I have to be honest, though. At this point in my journey, I believed Matthew could learn, but I lacked the same conviction when it came to my own ability to guide him. I had to resolve that he would learn, he would have fun learning, and my classroom would be a place where he felt safe and welcome. I had the will and the determination; what I lacked was the “how.”

The goal was simple: Matthew will be able to read and write. Simple? Not exactly. I put forth all my effort and taught like I’d always taught my students, but Matthew was not making progress. He was learning to recognize a few letters and could identify five sight words, but his writing was mostly pictures and scribbles. In other words, he was not making strides as fast as I needed him to progress.

At this point, I began to struggle with believing I had the ability to help him. Not because he was a difficult or unpleasant kid — he was an easy child to love, with a jovial sense of humor and loads of common sense. But it was a busy time of life for me, with two kids under the age of five and a husband who traveled a lot, and I knew Matthew had a lot of other burdens that I couldn’t lift for him. He had little parental support, he lived in profound poverty, and his previous teachers had failed him.

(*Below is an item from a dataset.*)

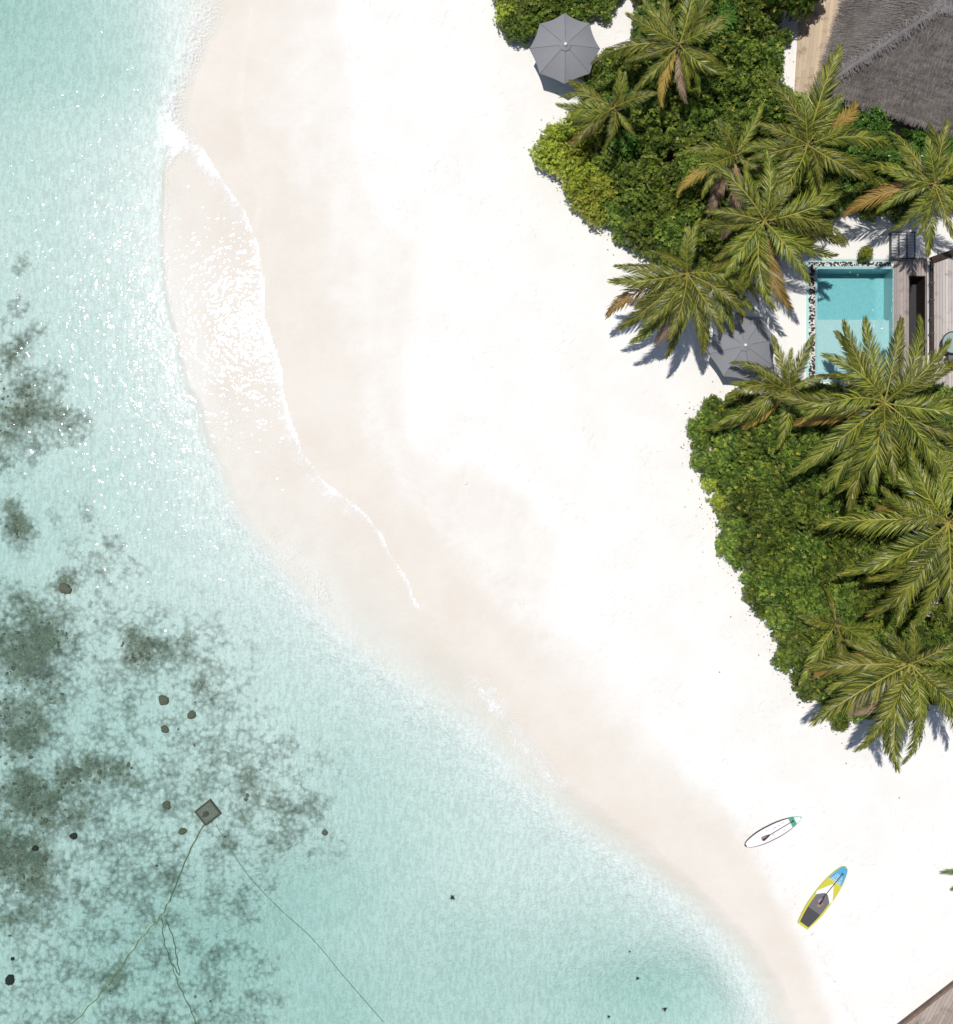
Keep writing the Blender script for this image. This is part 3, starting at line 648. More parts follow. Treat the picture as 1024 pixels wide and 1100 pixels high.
def palm(cx, cy, h, fr, label, lean=(0,0), group='coconut palms along the beach', stub=True):
    c = P(cx, cy, h); b = Vector((c.x-lean[0], c.y-lean[1], 0)); gz = ground_z(b.x, b.y); gz = gz if gz > -.5 else .4; b.z = gz-.1
    t = empty('coconut_palm', (b.x, b.y, gz)); tag(t, label, 'palm tree', group)
    top = c-t.location; mb = MB(); pts = []; rad = []
    for i in range(25):
        s = i/24; p = Vector((top.x*s**1.5, top.y*s**1.5, -.1+(top.z+.05)*s)); pts.append(p); rad.append(.17-.055*s+(.08*(1-s)**6)+.008*(i % 2))
    mb.tube(pts, rad, 10); mb.build('trunk', M['trunk'], t, True)
    mb = MB()   # fibre and sheath boss at the crown
    for k in range(16):
        a = k*2.4; r = .10+.012*k; mb.tube([top+Vector((math.cos(a)*.04, math.sin(a)*.04, -.22)), top+Vector((math.cos(a)*r*.8, math.sin(a)*r*.8, .0)), top+Vector((math.cos(a)*r*1.3, math.sin(a)*r*1.3, .14+.01*(16-k)))], [.07,.055,.03], 5)
    mb.build('crown_shaft', M['shaft'], t)
    sc = MPP*(CAM_H-h)/CAM_H
    dry = 0
    for i, f in enumerate(fr):
        az, ln = f[0]+rnd.uniform(-4,4), f[1]*rnd.uniform(.92,1.05); kind = f[2] if len(f) > 2 else ('up' if ln < 45 else ('flat' if i % 3 == 0 else 'mid'))
        if kind == 'dry':
            dry += 1; kind = 'dry' if dry == 1 else 'low'
        me, hx, off = FR[kind][rnd.randrange(len(FR[kind]))]
        o = link('frond', me, t); s = ln*sc/hx*1.04; s = min(s, {'dry': 1.15, 'wither': 1.1, 'low': 1.3}.get(kind, 1.6))
        o.location = top+Vector((0, 0, {'up': .12, 'mid': .05, 'flat': 0, 'low': -.08, 'dry': -.16, 'wither': -.2}[kind]+.01*(i % 5)))
        o.rotation_euler = (rnd.uniform(-.65,.65), 0, R(az)-off); o.scale = (s, s*rnd.uniform(.85,1.0), s*.9)
    return t
PALMS = [
 (730,48,6.0,[(178,82,'low'),(152,66),(128,58),(104,60),(80,74),(62,66),(28,66),(-18,56,'low'),(-45,50,'low'),(-72,44,'low'),(222,64,'low'),(240,56,'dry'),(200,55),(265,50,'wither'),(95,40,'up'),(20,40,'up'),(330,62)],'coconut palm right of the upper parasol at the top edge',(1.0,-.8)),
 (660,116,4.6,[(160,60),(173,62),(186,56),(148,58,'low'),(235,50,'dry'),(252,46),(225,58),(95,34,'up'),(60,28,'up'),(82,32,'up'),(310,36,'dry'),(20,40),(205,48)],'small coconut palm whose fronds reach over the upper parasol',(.6,-.4)),
 (867,156,6.6,[(183,68),(196,62),(126,76),(110,60),(74,100),(34,100,'dry'),(22,62),(-12,92,'low'),(-32,74),(-70,48),(-95,40),(238,92),(215,74),(160,60),(55,60),(95,46,'up'),(290,60,'low'),(10,96,'dry')],'coconut palm with one long frond pointing up at the thatched roof',(.8,1.0)),
 (821,238,7.0,[(168,58),(182,52,'low'),(236,74),(220,60,'low'),(-78,92),(-58,82),(-38,84,'low'),(-20,88),(22,86),(8,70),(68,62),(92,66),(112,60),(132,72),(-84,96,'dry'),(190,62,'dry'),(-5,92,'dry'),(255,66,'low'),(-100,70,'low'),(45,40,'up'),(20,100,'dry')],'coconut palm with an orange dead frond hanging left of the pool',(1.0,.6)),
 (738,294,6.0,[(171,76),(186,78),(198,82,'dry'),(210,62,'low'),(222,72),(236,84,'low'),(248,88,'wither'),(256,76),(268,82,'low'),(278,74),(290,86,'low'),(304,70),(322,74),(340,60),(76,56),(90,40,'up'),(20,58),(155,44),(228,92,'low'),(245,68,'dry'),(265,60,'mid')],'coconut palm spreading over bare sand left of the pool',(1.0,.8)),
 (772,292,4.8,[(300,56),(284,64,'low'),(318,58,'low'),(332,56),(346,50,'dry'),(270,56),(20,40),(60,46)],'low coconut palm whose fronds cover the second parasol',(.2,.5)),
 (1003,198,6.2,[(122,74),(100,62),(160,56),(185,78,'dry'),(224,64),(236,50),(256,56),(270,72,'dry'),(286,58),(310,60),(335,62),(20,64),(50,74),(80,62),(150,78,'low'),(205,60),(112,46,'up'),(140,50)],'coconut palm with an orange hanging frond under the thatched roof',(.6,-.9)),
 (950,433,6.2,[(172,108),(160,70),(142,82),(126,92),(112,96),(98,86),(82,92),(72,90),(50,92),(28,96),(12,80),(200,92),(216,112),(228,70),(238,98),(250,112),(262,98),(276,84),(290,92),(304,102),(320,86,'low'),(338,96),(352,90),(192,104,'dry'),(232,118,'low'),(268,50,'up'),(20,46,'up'),(256,72,'wither')],'large coconut palm directly below the pool',(-.4,-1.2)),
 (1018,562,6.6,[(172,130),(160,70),(204,112),(216,96),(228,132),(244,118),(258,108),(272,96),(150,82),(134,96),(118,84),(288,92),(100,80),(60,72),(310,82),(340,80),(30,80),(146,60,'dry'),(236,80,'low'),(190,60),(262,56,'low')],'coconut palm with very long fronds at the right edge below the pool palm',(.5,-.4)),
 (1034,492,5.4,[(200,74),(226,80),(180,62),(160,66),(240,84,'dry'),(140,60),(212,62,'dry'),(120,60),(260,60)],'coconut palm cut off by the right edge between two larger palms',(0,0)),
 (978,713,5.6,[(160,66),(214,114),(200,80,'low'),(206,96,'wither'),(226,92,'wither'),(238,102),(250,108,'low'),(258,92),(264,112),(276,116,'wither'),(284,106,'low'),(294,96),(306,106),(322,86),(345,62),(0,60),(25,52),(130,46,'up'),(170,96,'dry'),(183,96,'dry'),(268,80),(245,118,'wither'),(240,60),(110,44)],'lowest coconut palm, fronds hanging over the bare sand',(-.6,.5)),
 (898,671,3.0,[(238,72),(262,50),(340,56),(155,42),(186,36,'up'),(20,40),(300,46),(205,42,'dry'),(95,36,'dry'),(320,70,'low')],'young coconut palm in the left of the lower thicket',(.2,.2)),
 (789,168,5.0,[(58,62),(216,44),(236,56),(160,44),(186,54),(130,40),(270,56,'wither'),(246,54,'wither'),(300,62,'wither'),(20,50),(285,66,'wither'),(200,60,'dry'),(330,50)],'coconut palm with withered brown fronds inside the upper thicket',(.3,.3)),
 (848,418,3.8,[(152,64),(108,56),(62,58),(176,62),(192,68),(214,66),(236,62,'dry'),(88,40,'up'),(255,64),(20,50),(135,46),(225,86,'dry'),(205,78)],'young coconut palm between the second parasol and the pool',(.2,-.3)),
]
for a in PALMS: palm(*a[:5], lean=a[5])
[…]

This was a pivotal moment for me: Would I take the initiative to truly make a difference or would I just make excuses?

One bright spot at this point in the journey was the fact that Matthew was making much faster progress in math — finally, something we could celebrate together! And I noticed that he was quite the leader on the playground during games of flag football. When he would come in from recess, I would notice his relaxed smile and a twinkle in his eye.

It gave me an idea.

That all-important AHA moment

I remembered reading in one of my books that I could use students’ interests to engage them in their own learning. The question was, how could I use Matthew’s interest in football to engage him in reading and writing? I decided to have him write a poem about why he loved football so much. He surprised me by grabbing the pencil out of my hand, picking up his writing journal, and heading to the corner of the room to write.

When it was time for the class to come together to share and reflect on our learning, Matthew surprised me again by running to the carpet with the biggest, brightest, proudest smile I had ever seen him wearing. It was that moment we live for as teachers; you know, the dramatic music in the background, the swell of pride, the slow-motion celebrations…

Well, not really. What happened was, I asked Matthew if he wanted to share his writing, and he jumped up to the author’s chair and read his poem. It was about a single football play, described line-by-line from hike to touchdown. The entire class stood and clapped, gave high fives, and insisted we hang his poem on our Author’s Wall in the hallway outside our room.

In the days that followed, almost everyone on that campus came by to see this work of art posted on the Author’s Wall. I remember to this day how the principal came into the room and announced, “I see we have a new author: Matthew!”

This small, incremental learning gain gave Matthew a spark in confidence and the persistence to be a successful student.

If I knew then what I know now…

We all have these stories, don’t we? It’s what keeps us working past the “contract time.” It’s why we spend our summers not on the beach but in professional learning sessions. It’s what led me to join the Marzano Center team: If I’d had a roadmap for my journey like the Art and Science of Teaching Framework, I would not have spun my wheels for weeks trying to figure out how to reach Matthew. The Learning Map is respectful of what we know as educators, yet organizes the learning process for students and teachers in such a way that we can be strategic, intentional, and effective in our practice.

P.S. I moved away from that school shortly after Matthew left my class, but I heard later that he passed his 4th grade writing assessment with flying colors.